Sympathetic approach being given to collation Gov’t during political crisis

Georgetown: The international community appears to be taking a sympathetic approach to the ruling A Partnership for National Unity/Alliance For Change, (APNU-AFC) Coalition despite the constitutional crisis facing the Government as a result of the no-confidence motion,  according to Political Commentator and Attorney-at-law, Ralph Ramkarran, S.C.

Attorney-at-law, Ralph Ramkarran

Ramkarran believes that no kind of mediation can be successful unless the international community shows no tolerance for violations of the Constitution.
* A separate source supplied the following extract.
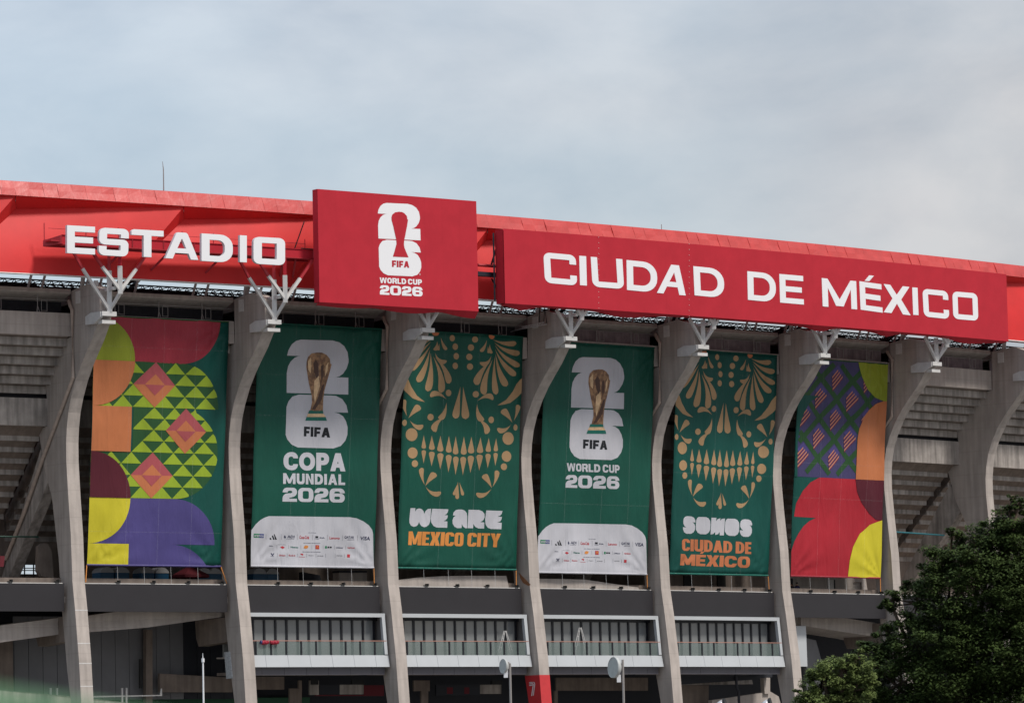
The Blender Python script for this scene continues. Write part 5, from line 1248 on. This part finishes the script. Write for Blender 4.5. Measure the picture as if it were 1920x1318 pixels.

In his blog site Conversation Tree, Ramkarran a former Speaker of the National Assembly, noted that the International Community has a key role in nation’s political future.

Noting the dilemma of the Opposition People Progressive Party/Civic (PPP/C) faces in getting the international community to address government’s violation of the constitution, Ramkarran, a former stalwart of the party, says that the PPP/C has never had the capacity to mount effective confrontations against the PNC while in opposition.

“It has always had to rely on the international community. It did so unsuccessfully during its long years in opposition from 1964. It is only the end of the Cold War, when it was no longer seen as a security threat to the US, that the latter allowed free and fair elections.

Today a similar dilemma faces the PPP. It does not have the street muscle or the industrial strength to challenge the APNU+AFC coalition. And APNU+AFC will not budge from its determination to remain in power for as long as possible, regardless of what the Constitution says.”

The former Speaker noted that the PPP’s resort is once again to the international community.

However, he noted some members of the group, which the party aggressively attacked in the past, are believed to be generally sympathetic to the APNU+AFC Government.

In the midst of its increasingly plaintive call for the international community to pressure the Government, he pointed out that President Trump’s failure to call on the Government to adhere to the Constitution, or at least to express his hope that it will do so, or even to hint that the US has expectations as to how the Government will act at this time, in his Republic Day message to President Granger, is significant.

“It indicates a potentially soft response by the US if the Government remains in office beyond March 21.

Faced with the potential dilemma of inaction by the international community, with the decline of the Indian population creating the uncertainty of obtaining an absolute majority at the elections, whenever held, and the PPP’s predilection for choosing its least optimal presidential candidates, it needs to define a new strategy.”

Nevertheless, the political commentator believes now is the time for the international community to make a final push to engineer a permanent solution to Guyana’s governance problem which unless the opportunity is seized, will continue for decades into the future.

“No matter how much we hope and plead for Guyana’s leaders to resolve our problems themselves that will not happen. The ethno-political fears are too deeply embedded in our society to permit a resolution by discourse. It’s not that they are bad people. It’s that they are driven by forces that they cannot harness and would not acknowledge. Like all Guyana, they are in an ethno-political prison, from which they cannot escape, without help”

He suggested therefore that outstanding international figures, former US President Jimmy Carter and Baroness Valerie Amos can play an instrumental role in final solution.

“They are also very committed to, even if perhaps exasperated by, Guyana’s politics to mediate a resolution of this current crisis, but in doing so, to transform the future of Guyana. To resolve the current crisis, to prevent future political crises and to prevent Guyana’s oil wealth form being dissipated in corruption, shared executive governance, to which both parties have already committed, needs to be a subject of the mediation process.”